## AVAILABLE DATA
☆ ☆ ☆ ☆ ☆ ☆ ☆
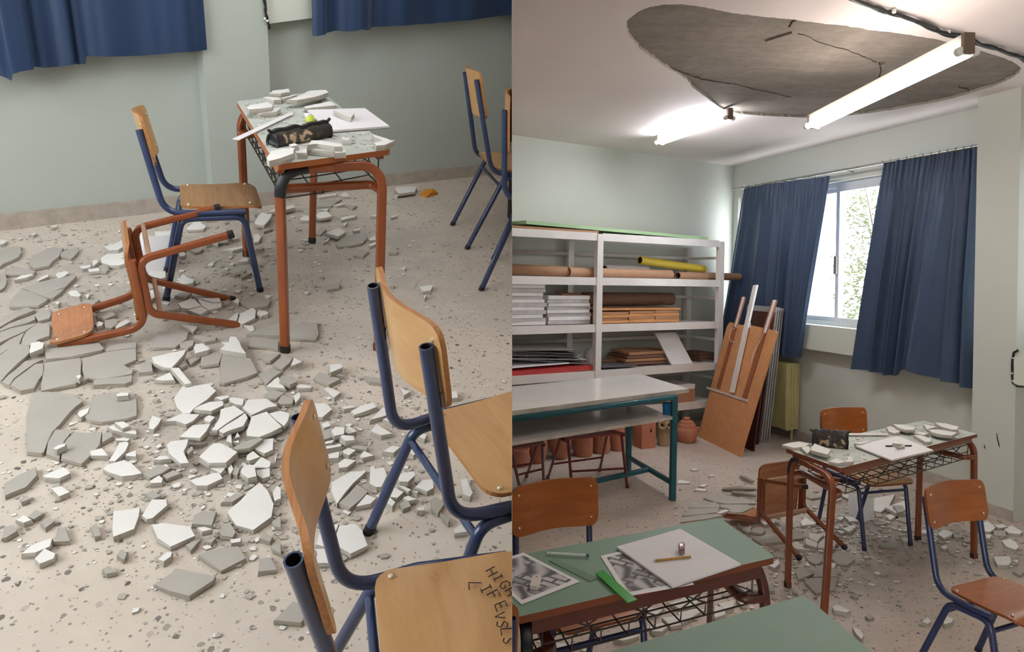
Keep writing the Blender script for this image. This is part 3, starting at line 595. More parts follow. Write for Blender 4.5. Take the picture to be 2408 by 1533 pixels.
def mk(key, label, **kw):
    pose, dims = CHAIRS[key]; Lf = key[0] == 'L'
    d = dict(metal='blue_paint' if Lf else 'blue_paint_right', wood_m='ply_honey' if Lf else 'ply_amber', edge_m='ply_edge' if Lf else 'ply_edge_amber'); d.update(kw)
    return chair(pose, dims, 'L' if Lf else 'R', label, **d)
mk('LC1', 'blue tube chair with dusty wooden seat beside the cluttered school desk and pale column', seat_m='ply_worn')
mk('LC3', 'large blue tube chair with empty plain honey wooden seat, second nearest', rb=1.05)
c4, c4seat, _ = mk('LC4', 'nearest blue tube chair with black marker writing on its wooden seat', rb=1.0)
mk('LC5', 'blue chair standing alone near the green wall, its whole back in view')
mk('LC6', 'blue chair with only its post and rear leg showing, before the chair near the wall')
mk('LT', 'brown square-tube chair tipped on its back among cracked grey slabs, legs pointing sideways', metal='brown_paint', wood_m='ply_brown', square=True, lying=True, bar_m='tan_bar')
mk('RC1', 'blue chair with dusty seat pushed behind the rubble-strewn school desk, below the window', seat_m='ply_worn')
mk('RC3', 'orange-brown wooden chair on blue tubes beside the pale column, facing away from the green desk')
mk('RC4', 'orange-brown chair pushed under the green desk with drawings on it')
mk('RT', 'brown chair tipped over behind the rubble-strewn school desk, seat turned upright', metal='brown_paint_right', wood_m='ply_brown', edge_m='ply_edge_amber', square=True, lying=True, bar_m='tan_bar')
p5 = list(CHAIRS['RC4'][1]); q5 = R(1226, 1416, .829)
chair([q5.x - .284, q5.y + .118, .451, 0, 0], p5, 'R', 'chair at the front of the green desk, only the rounded end of its backrest showing', 'blue_paint_right', 'ply_amber', 'ply_edge_amber')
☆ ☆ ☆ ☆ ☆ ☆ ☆
## EXERCISE OBJECTIVE
Omit every picture, then repeat the remaining data exactly as it appears above.

## ANSWER TO THE PROBLEM
Keep writing the Blender script for this image. This is part 3, starting at line 595. More parts follow. Write for Blender 4.5. Take the picture to be 2408 by 1533 pixels.
def mk(key, label, **kw):
    pose, dims = CHAIRS[key]; Lf = key[0] == 'L'
    d = dict(metal='blue_paint' if Lf else 'blue_paint_right', wood_m='ply_honey' if Lf else 'ply_amber', edge_m='ply_edge' if Lf else 'ply_edge_amber'); d.update(kw)
    return chair(pose, dims, 'L' if Lf else 'R', label, **d)
mk('LC1', 'blue tube chair with dusty wooden seat beside the cluttered school desk and pale column', seat_m='ply_worn')
mk('LC3', 'large blue tube chair with empty plain honey wooden seat, second nearest', rb=1.05)
c4, c4seat, _ = mk('LC4', 'nearest blue tube chair with black marker writing on its wooden seat', rb=1.0)
mk('LC5', 'blue chair standing alone near the green wall, its whole back in view')
mk('LC6', 'blue chair with only its post and rear leg showing, before the chair near the wall')
mk('LT', 'brown square-tube chair tipped on its back among cracked grey slabs, legs pointing sideways', metal='brown_paint', wood_m='ply_brown', square=True, lying=True, bar_m='tan_bar')
mk('RC1', 'blue chair with dusty seat pushed behind the rubble-strewn school desk, below the window', seat_m='ply_worn')
mk('RC3', 'orange-brown wooden chair on blue tubes beside the pale column, facing away from the green desk')
mk('RC4', 'orange-brown chair pushed under the green desk with drawings on it')
mk('RT', 'brown chair tipped over behind the rubble-strewn school desk, seat turned upright', metal='brown_paint_right', wood_m='ply_brown', edge_m='ply_edge_amber', square=True, lying=True, bar_m='tan_bar')
p5 = list(CHAIRS['RC4'][1]); q5 = R(1226, 1416, .829)
chair([q5.x - .284, q5.y + .118, .451, 0, 0], p5, 'R', 'chair at the front of the green desk, only the rounded end of its backrest showing', 'blue_paint_right', 'ply_amber', 'ply_edge_amber')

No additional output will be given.